The problem is the Kindle is the best reader out of a category of really shitty products.
Novels on Kindle are bad enough in this regard, but they are head and shoulders better than anything resembling a textbook--particularly if the textbook has anything like mathematics or code in it.
I've started seriously contemplating going entirely to scanned, pirated PDFs and simply mailing the author a check the retail cost of the book. I'd love for technical books to start rendering PDFs for multiple common ereader screen sizes. Journal articles are too much to hope for.
> I'd love for technical books to start rendering PDFs for multiple common ereader screen sizes.
Google Play Books supports having both EPUB and PDF for the same document, and, I believe, chooses between them based on screen size or other platform features.

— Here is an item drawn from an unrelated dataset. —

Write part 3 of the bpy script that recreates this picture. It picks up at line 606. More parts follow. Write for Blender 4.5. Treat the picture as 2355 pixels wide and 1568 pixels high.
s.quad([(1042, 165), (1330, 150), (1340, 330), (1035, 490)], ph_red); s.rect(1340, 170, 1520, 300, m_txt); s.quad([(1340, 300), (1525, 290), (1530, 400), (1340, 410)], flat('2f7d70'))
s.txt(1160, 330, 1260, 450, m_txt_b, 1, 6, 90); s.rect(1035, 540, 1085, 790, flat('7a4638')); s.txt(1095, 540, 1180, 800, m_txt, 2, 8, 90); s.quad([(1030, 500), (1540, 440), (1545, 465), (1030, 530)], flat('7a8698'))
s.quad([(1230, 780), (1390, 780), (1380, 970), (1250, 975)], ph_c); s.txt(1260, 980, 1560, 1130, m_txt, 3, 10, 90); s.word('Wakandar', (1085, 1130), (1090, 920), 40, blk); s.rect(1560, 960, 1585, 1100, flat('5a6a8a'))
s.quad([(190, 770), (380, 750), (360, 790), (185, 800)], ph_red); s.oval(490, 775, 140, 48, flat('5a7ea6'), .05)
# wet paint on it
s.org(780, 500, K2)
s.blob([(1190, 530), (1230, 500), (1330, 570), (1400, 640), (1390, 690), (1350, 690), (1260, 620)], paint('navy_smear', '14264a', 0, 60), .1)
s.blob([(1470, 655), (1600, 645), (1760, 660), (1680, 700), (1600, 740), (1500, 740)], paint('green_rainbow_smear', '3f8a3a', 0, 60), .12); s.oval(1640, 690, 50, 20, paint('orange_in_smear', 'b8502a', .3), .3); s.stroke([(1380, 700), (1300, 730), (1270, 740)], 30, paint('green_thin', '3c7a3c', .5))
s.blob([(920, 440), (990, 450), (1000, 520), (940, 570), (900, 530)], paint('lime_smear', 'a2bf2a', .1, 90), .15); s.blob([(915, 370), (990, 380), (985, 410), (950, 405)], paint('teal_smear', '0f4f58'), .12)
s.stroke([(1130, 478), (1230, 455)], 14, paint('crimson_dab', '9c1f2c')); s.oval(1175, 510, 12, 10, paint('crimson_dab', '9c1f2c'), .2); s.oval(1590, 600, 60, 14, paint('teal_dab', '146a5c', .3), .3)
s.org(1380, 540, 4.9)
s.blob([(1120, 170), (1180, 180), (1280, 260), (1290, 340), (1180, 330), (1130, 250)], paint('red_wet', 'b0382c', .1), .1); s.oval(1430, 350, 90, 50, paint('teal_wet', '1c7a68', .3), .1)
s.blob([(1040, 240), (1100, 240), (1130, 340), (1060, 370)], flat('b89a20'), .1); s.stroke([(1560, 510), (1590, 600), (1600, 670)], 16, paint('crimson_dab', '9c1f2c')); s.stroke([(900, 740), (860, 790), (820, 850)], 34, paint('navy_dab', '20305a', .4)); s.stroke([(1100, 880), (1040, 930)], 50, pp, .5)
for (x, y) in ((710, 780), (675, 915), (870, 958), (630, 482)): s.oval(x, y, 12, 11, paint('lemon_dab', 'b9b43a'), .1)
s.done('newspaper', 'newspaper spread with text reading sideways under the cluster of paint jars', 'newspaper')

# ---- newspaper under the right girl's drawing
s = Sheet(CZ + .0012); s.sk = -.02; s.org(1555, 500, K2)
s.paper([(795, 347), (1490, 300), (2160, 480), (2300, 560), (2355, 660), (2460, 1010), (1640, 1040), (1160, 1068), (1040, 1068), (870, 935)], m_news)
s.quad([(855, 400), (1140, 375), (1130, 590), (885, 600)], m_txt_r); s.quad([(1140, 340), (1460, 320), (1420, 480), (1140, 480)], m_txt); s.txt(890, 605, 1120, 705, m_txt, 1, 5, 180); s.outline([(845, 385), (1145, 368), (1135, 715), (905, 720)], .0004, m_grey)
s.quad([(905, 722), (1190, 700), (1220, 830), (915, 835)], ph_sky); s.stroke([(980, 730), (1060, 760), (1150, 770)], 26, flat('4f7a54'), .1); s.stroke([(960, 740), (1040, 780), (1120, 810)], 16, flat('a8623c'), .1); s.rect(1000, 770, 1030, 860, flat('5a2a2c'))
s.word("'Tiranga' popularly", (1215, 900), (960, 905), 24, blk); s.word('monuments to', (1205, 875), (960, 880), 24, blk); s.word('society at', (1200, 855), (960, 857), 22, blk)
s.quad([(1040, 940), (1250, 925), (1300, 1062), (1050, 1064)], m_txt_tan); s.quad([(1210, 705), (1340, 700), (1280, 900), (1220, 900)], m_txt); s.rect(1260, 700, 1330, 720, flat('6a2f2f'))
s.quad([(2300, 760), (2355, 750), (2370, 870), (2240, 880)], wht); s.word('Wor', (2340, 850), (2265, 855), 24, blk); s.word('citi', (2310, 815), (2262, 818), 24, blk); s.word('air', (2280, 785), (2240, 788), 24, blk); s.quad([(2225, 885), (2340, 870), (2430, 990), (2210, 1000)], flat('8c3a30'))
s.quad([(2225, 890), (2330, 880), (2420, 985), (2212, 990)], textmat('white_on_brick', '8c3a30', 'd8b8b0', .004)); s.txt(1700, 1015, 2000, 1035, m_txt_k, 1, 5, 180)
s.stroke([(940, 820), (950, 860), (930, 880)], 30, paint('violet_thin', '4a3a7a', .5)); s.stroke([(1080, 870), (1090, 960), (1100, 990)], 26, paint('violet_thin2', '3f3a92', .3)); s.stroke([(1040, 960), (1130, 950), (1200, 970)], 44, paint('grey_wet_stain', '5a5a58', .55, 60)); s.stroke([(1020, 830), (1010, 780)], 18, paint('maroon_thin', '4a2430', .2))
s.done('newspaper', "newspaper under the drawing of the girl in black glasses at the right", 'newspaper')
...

I don't think it supports having prerendered pages for different layouts yet, but certainly the "buy a title, which might have multiple formats for different devices" thing is already established there, so its not a big jump to see it being done with more specificity.
Amazon's octopus stranglehold on books. He mentioned that he reads a lot and listens to audiobooks... audible is basically the only game in town, and Kindle editions add $1 to the cost.
While you're right about Amazon's bundling advantages (with both Audible and MatchBook), there are other audiobook alternatives (e.g. Downpour, which sells many DRM-free audiobooks).
Amazon thinks that it already has "the customer," in its most broad abstraction, already in its grasp, and doesn't ever need to fight to keep any of them there. That is why, when I departed my Amazon subsidiary in December of 2014, they were only just starting to hire a UX team. These principles can be made so dogmatic to the point of destructive company culture that outwardly resists change, be it to marketing designs or entire technology infrastructures that entire teams comprising hundreds of people rely upon to get work done.
This is why it is very hard to keep talented people in positions of management at Amazon.